September A Solid Month for Employment?

Posted on October 2, 2015

The federal government didn’t shut down with the coming of Oct. 1, so the Bureau of Labor Statistics will be able to do its important job on Friday of telling the country and the world about the condition of the U.S. employment market, according to various metrics. So far it’s been a good year for employment growth. For instance, over the 12 months ending in August, the economy created an average of 247,000 jobs per month, which is a steady, reasonably strong pace. Most industries are hiring. One of the few exceptions to that is the BLS category called “mining,” which includes any kind of extraction of minerals from the ground, such as oil and gas. Since reaching an employment peak in December 2014, mining employment has dropped by 90,000.

Ahead of the BLS numbers, Automatic Data Processing released its private employment numbers on Wednesday, reckoning that private-sector employment increased by 200,000 jobs from August to September. Its report is derived from ADP’s payroll data, measuring the change in total nonfarm private employment each month on a seasonally adjusted basis. Sometimes it predicts the official BLS numbers fairly closely, but just as often it does not. One reason is that public payrolls aren’t included. In recent quarters that kind of employment been increasing, as state and local revenues increase.

In any case, ADP calculates that goods-producing employment (as opposed to services, and not strictly referring to manufacturing) rose by 12,000 jobs in September, off from 15,000 the previous month. The construction industry added 35,000 jobs in September, almost double the 18,000 gained in August. On the other hand, manufacturing dropped into negative territory by losing 15,000 jobs in September, its worst showing since December 2010. All this may be monthly noise, but it’s worth paying attention to, especially since the health of manufacturing affects logistics, which is the lifeblood of the industrial sector. The service sector, ADP reports, gained 188,000 jobs in September, which an important metric for the office sector.

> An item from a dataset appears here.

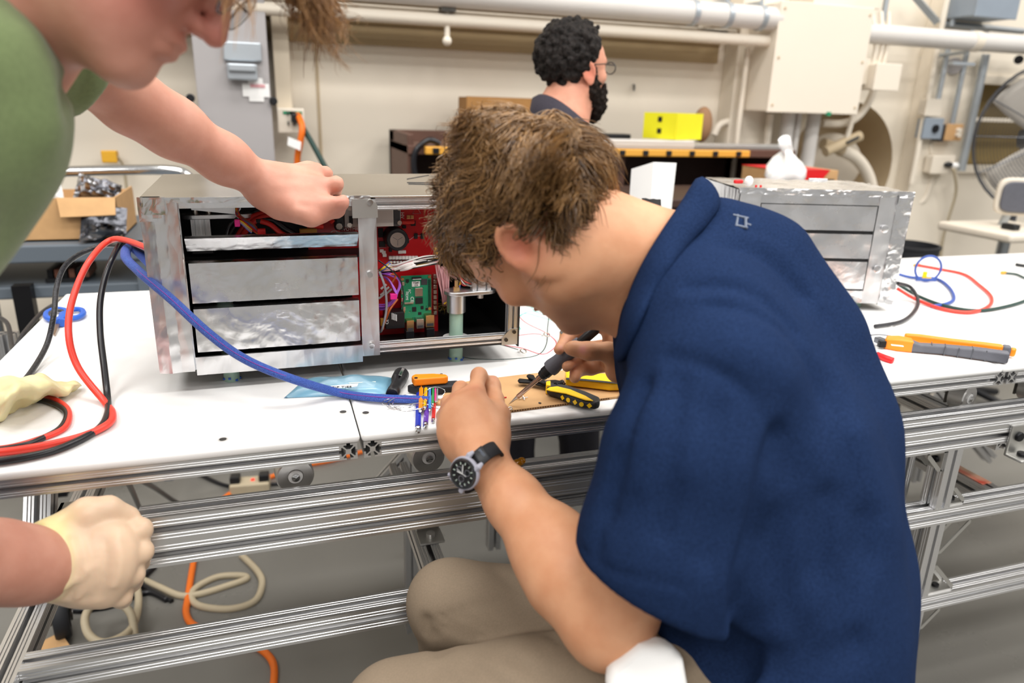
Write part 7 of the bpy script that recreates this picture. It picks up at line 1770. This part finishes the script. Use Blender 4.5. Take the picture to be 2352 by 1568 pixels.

Large businesses (companies with 1,000 employees or more) hired 106,000 workers during the month, noted ADP, up considerably from 40,000 in August and in fact the best level of hiring this year among that size company. That could mean that the largest companies, which tend to do business more internationally than smaller ones, aren’t all that worried about some of the economic tumult in other parts of the world — say, China — or the impact of the strong dollar. Small businesses (fewer than 50 workers) were more conservative in their hiring, added 37,000 positions in September, which was less than half of the August increase.